69. But that the divine persons could be named and expressed by some absolute names seems able to be shown by Scripture, - as in Proverbs 30.4 where Solomon (after the many questions he moves about God) asks: “What is his name and what the name of his Son, if you know?” - If the first name of ‘his Son’ is ‘Son’ (which it should be, if he is constituted in being by filiation), this question seems to be empty, because every question supposes something certain and asks about something doubtful (from Metaphysics 7.17.1041a10-16). The question then would be empty, because it would suppose and ask about the same thing; for it supposes that he is Son and asks ‘what is his name’, - and likewise it supposes, through the nature of relation, that ‘that of which he is relative’ is the Father and asks about the name. One could reply to Solomon: you are asking about the name of the Father and of the Son, and you state their first names!

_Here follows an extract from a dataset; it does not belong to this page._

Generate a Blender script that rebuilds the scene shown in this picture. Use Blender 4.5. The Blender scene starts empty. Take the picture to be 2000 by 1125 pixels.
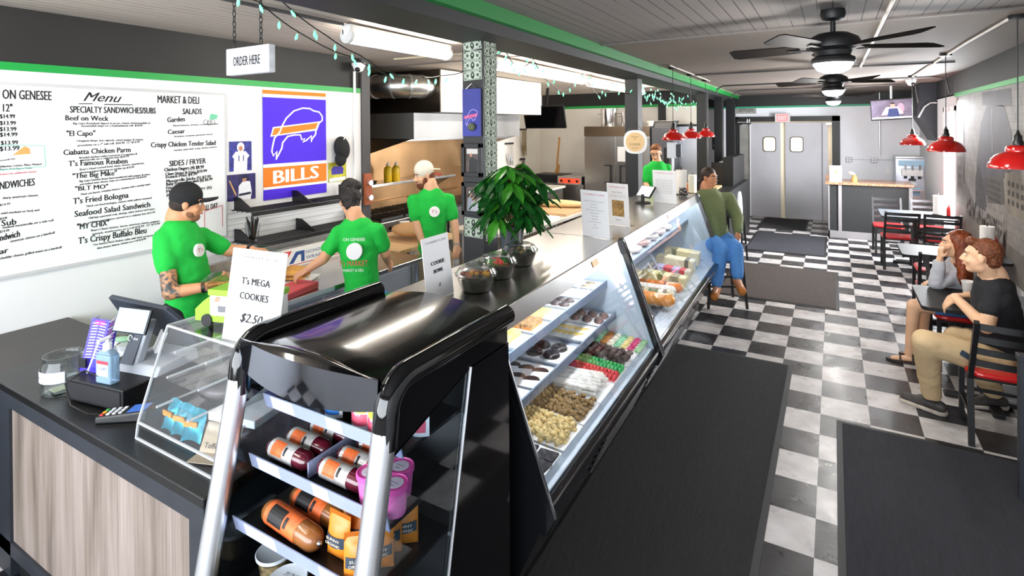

70. Therefore it seems one could say that if the New Scripture [Testament] expressly intends them to be relative persons, and that this is of the substance of the faith, yet nothing express is found that the relations are the first forms, constituting and distinguishing the persons first, - nor has the Church declared this. Neither in the Apostles’ Creed nor in the Nicene Creed nor in the General Council under Innocent III is this declared (as to the article ‘On the Trinity’, an ‘Extra’ is set down, ‘On the Supreme Trinity and the Catholic Faith’, “Firmly”); nor in the General Council of Lyons under Gregory X (which, as to the matter ‘On the Trinity’, is set down an ‘Extra’, ‘On the Supreme Trinity and the Catholic Faith’, “Firmly”, and it is today in the sixth book of the Decretals), nor in any other Council is what may hitherto seem manifestly handed down in any authentic Scripture made clear.

71. If therefore Christ did not teach this nor has the Church declared it, namely that the persons are first distinguished by relations, neither Christ nor the Church then seem to assert that this is of the faith, because, if is not true [sc. that the persons are distinguished first by relations], it is not reverently said of the divine persons that they are only ‘subsistent relations’ [Henry of Ghent]; if however it is true, yet it is not handed down as a certain truth, it does not seem safe to assert that this is to be held as a certain truth. And although it be true that the persons are distinguished by relations (and it is while holding to this in general that the saints have labored on how a distinction of persons can stand with unity of essence), yet one should not deny that any other distinction, which will also concede this distinction, may be posited as prior, - such that every way holds this affirmative to be true, namely that the divine persons are distinguished by relations, although some way says that this distinction is as it were preceded by some real distinction. Nor should one restrict an article of faith handed down in general to one particular meaning, as if the general meaning could not be true save in the particular one; and just as one should not restrict this article, that ‘the Word of God was made man’, to one determinate mode (which is not expressed in the canonical Scripture or by the Church), such that it could not be true unless that mode were true; for this is to reduce an article of faith to incertitude, if anything is uncertain that has not been handed down as an article of faith (for what cannot be held without some uncertainty seems to be uncertain).

If this position [n.56] be held, one should say that this absolute reality -constituting and distinguishing the person - would not be a reality for itself as the essentials are for themselves, but a reality that is personal and for itself in the second way [n.59], according to the distinction of that master which was set down at the beginning of the opinion [n.57].